Ma deve avere un buon rapporto con essa in quanto pilota di aerei ed elicotteri...
«Se non sai cavartela senza tecnologia sei nei guai, perché gli strumenti più sofisticati vanno spesso in tilt. La tecnologia è comoda quando funziona, ma quando non funziona sei costretto a ritornare all'abc, come fa Jack nel film».
E come si comporta lei in situazioni di stress?
«È una domanda un po' troppo generale e personale, non saprei cosa rispondere. O piuttosto non voglio, voglio poter decidere che tipo di bugia raccontare, così da farla sembrare vera. Non parlo propriamente di mentire, direi piuttosto che preferisco censurarmi così da essere appropriato. La stampa non avrà mai tutta la verità da me. Sono qui in una situazione professionale, per attirare attenzione su di un film, e renderlo interessante e intrigante come penso che sia».
Virginia Madsen, Paul Bettany e il regista dicono che lei è stato molto attivo in tutti gli aspetti del film, dalla sceneggiatura al casting. Lo ha sempre fatto?

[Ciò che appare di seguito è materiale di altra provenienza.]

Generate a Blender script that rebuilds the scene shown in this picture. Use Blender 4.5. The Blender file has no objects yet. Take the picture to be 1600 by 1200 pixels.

«Mi sento responsabile del risultato finale, penso che la gente vada al cinema perché nel passato è rimasta soddisfatta da altri prodotti che ho proposto loro, quindi voglio essere sicuro che il prodotto che offro ogni volta è il migliore possibile. Nessuno darà la colpa a Richard Loncraine se il film non va bene, perché in fin dei conti è la mia faccia quella che si vede sul grande schermo. E in caso di flop prenderei più critiche di Paul Bettany, la cui faccia è anche sullo schermo, perché io sono un prodotto, un brand. Non è una cosa che ho pianificato di essere, ma è la realtà».
Le piacerebbe infrangere il marchio di fabbrica Harrison Ford, la sua immagine, e recitare in un ruolo completamente diverso e del tutto inatteso?
«Come in K19? Nessuno ha visto quel film, è stato un problema. Non per me, perché mi è piaciuto farlo, e penso che sia un film interessante e di qualità, e che tutti, dalla regista agli attori, abbiano fatto un ottimo lavoro. Il problema del film ero io, perché recitavo in un ruolo (quello di un ufficiale di marina sovietico, ndr) che non è quello in cui il pubblico vuole vedermi. Ogni tanto posso permettermi di dire “all'inferno tutti se non capiscono che questo è quello che voglio fare”, ma non posso pensare così sempre, perché alla fine questo ostacolerebbe la mia capacità di fare quello che mi piace fare, cioè lavorare».
E a che cosa è dovuto questo look insolito, baffi e barbetta?
«Sto girando un film che si svolge durante la guerra civile, intitolato Manhunt, che racconta la caccia a John Wilkes Booth, l'assassino di Abramo Lincoln.

Interpreto un detective dell'esercito americano, e all'epoca tutti i militari avevano barba o baffi».